With rare exceptions, every street has a sidewalk on both sides.

However, it is a "bedroom" community, so its downtown is small, and most jobs are elsewhere meaning people drive to them.

@murphmonkey I never rode a school bus either. All the schools were within walking distance, although the kids who lived on the other side of Southfield from the junior high and high schools were bussed, as Southfield is wide, fast, and carries a lot of traffic.

@murphmonkey that's fair enough, but Lincoln Park and these others were always bedroom commuter communities from inception. I am, however, genuinely surprised at the walk/bike scores--having visited many of these suburbs for work reasons in the past I never encountered any place that looked like people would want to walk or bike, as the road situation was quite unpleasant. Perhaps it's gotten better!

(Not comparing to A2, which is far less dense and more car-oriented than it pretends to be.)

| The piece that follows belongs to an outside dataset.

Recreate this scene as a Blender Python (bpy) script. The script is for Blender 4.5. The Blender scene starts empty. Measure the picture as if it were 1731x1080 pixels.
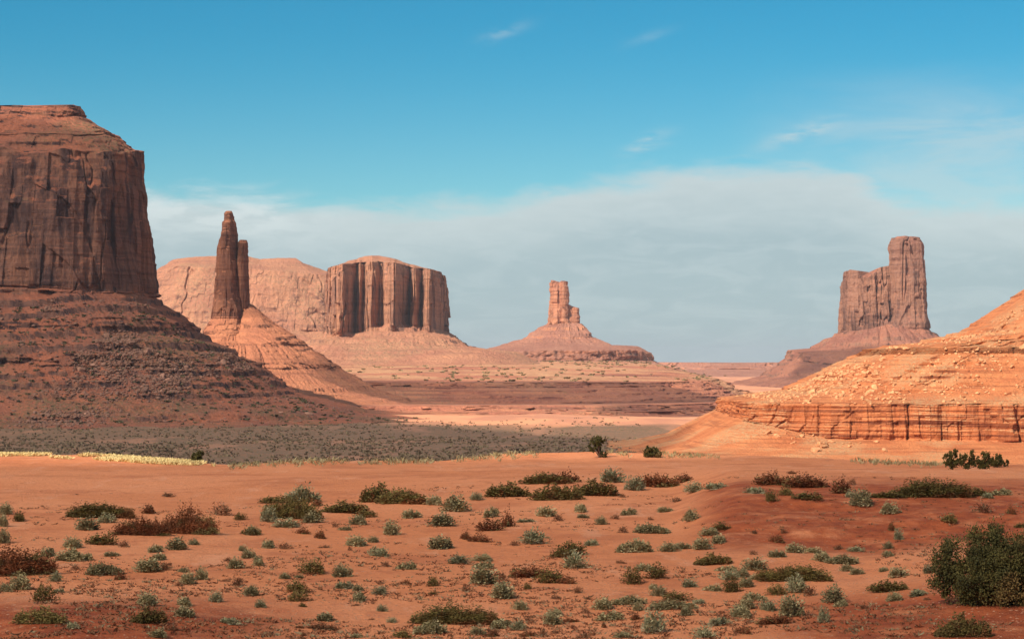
import bpy, math, random
import numpy as np
from mathutils import Vector
R = math.radians
random.seed(7); rng = np.random.default_rng(7)
S = bpy.context.scene; COL = S.collection
F = 3366.0; HY = 610.0; CXP = 865.5          # focal length, horizon row and centre column of the view, in photo pixels

# ------------------------------------------------------------------ camera
cd = bpy.data.cameras.new('camera'); cam = bpy.data.objects.new('camera', cd); COL.objects.link(cam)
cam.location = (0, 0, 0); cam.rotation_euler = (R(90), 0, 0)
cd.sensor_width = 36; cd.lens = 70; cd.shift_y = 70/1731; cd.clip_start = 1; cd.clip_end = 80000
S.camera = cam
# ------------------------------------------------------------------ sun, sky, exposure
SUN_EL = 40.0; SUN_AZ = 44.0                 # azimuth: degrees to the left of straight behind the camera
sdir = Vector((-math.sin(R(SUN_AZ))*math.cos(R(SUN_EL)), -math.cos(R(SUN_AZ))*math.cos(R(SUN_EL)), math.sin(R(SUN_EL))))
sl = bpy.data.lights.new('sun', 'SUN'); sl.energy = 4.8; sl.angle = R(0.5); sl.color = (1.0, 0.92, 0.80)
so = bpy.data.objects.new('sun', sl); COL.objects.link(so)
so.rotation_euler = sdir.to_track_quat('Z', 'Y').to_euler(); so.location = (-500, -200, 600)
S.view_settings.view_transform = 'Standard'; S.view_settings.look = 'None'
S.view_settings.exposure = 0.4; S.view_settings.gamma = 1.0

class NT:
    """small helper to wire shader nodes"""
    def __init__(s, tree): s.t = tree; s.n = tree.nodes; s.l = tree.links
    def new(s, typ, **kw):
        n = s.n.new(typ)
        for k, v in kw.items(): setattr(n, k, v)
        return n
    def put(s, sock, v):
        if isinstance(v, bpy.types.NodeSocket): s.l.new(v, sock)
        elif v is not None:
            if sock.type == 'RGBA' and not hasattr(v, '__len__'): v = (v, v, v, 1)
            if sock.type == 'RGBA' and len(v) == 3: v = (*v, 1)
            sock.default_value = v
    def math(s, op, a, b=None, c=None, clamp=False):
        n = s.new('ShaderNodeMath', operation=op); n.use_clamp = clamp
        s.put(n.inputs[0], a); s.put(n.inputs[1], b)
        if c is not None: s.put(n.inputs[2], c)
        return n.outputs[0]
    def vmul(s, v, k):
        n = s.new('ShaderNodeVectorMath', operation='MULTIPLY'); s.put(n.inputs[0], v); s.put(n.inputs[1], k); return n.outputs[0]
    def noise(s, v, scale, detail=4, rough=0.55, dist=0.0):
        n = s.new('ShaderNodeTexNoise'); s.put(n.inputs['Vector'], v)
        n.inputs['Scale'].default_value = scale; n.inputs['Detail'].default_value = detail
        n.inputs['Roughness'].default_value = rough; n.inputs['Distortion'].default_value = dist
        return n.outputs[0]
    def mix(s, f, a, b, mode='MIX'):
        n = s.new('ShaderNodeMix', data_type='RGBA', blend_type=mode)
        s.put(n.inputs[0], f); s.put(n.inputs[6], a); s.put(n.inputs[7], b); return n.outputs[2]
    def step(s, v, a, b):
        n = s.new('ShaderNodeMapRange', interpolation_type='SMOOTHSTEP'); s.put(n.inputs[0], v)
        n.inputs[1].default_value = a; n.inputs[2].default_value = b; return n.outputs[0]
    def curve(s, v, pts):
        n = s.new('ShaderNodeFloatCurve'); c = n.mapping.curves[0]
        while len(c.points) < len(pts): c.points.new(0.5, 0.5)
        for p, (x, y) in zip(c.points, pts): p.location = (x, y)
        n.mapping.update(); s.put(n.inputs['Value'], v); return n.outputs[0]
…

@murphmonkey and I am genuine about the "we could/should build these places into cities" comment--I am legitimately surprised this isn't being pushed more by state and local leadership.

@hypomodern The main roads are for-sure pretty hostile, though those mid-century suburbs overall have pretty complete street grids -- lots of quiet low-traffic routes in parallel to the major arterials, so unpleasantness concentrated in a few crossings, rather than requiring travel along.

The south Oakland County suburbs are doing a lot of coordinated bike network development and road diets on their major roads these days, too; downriver not quite as much yet.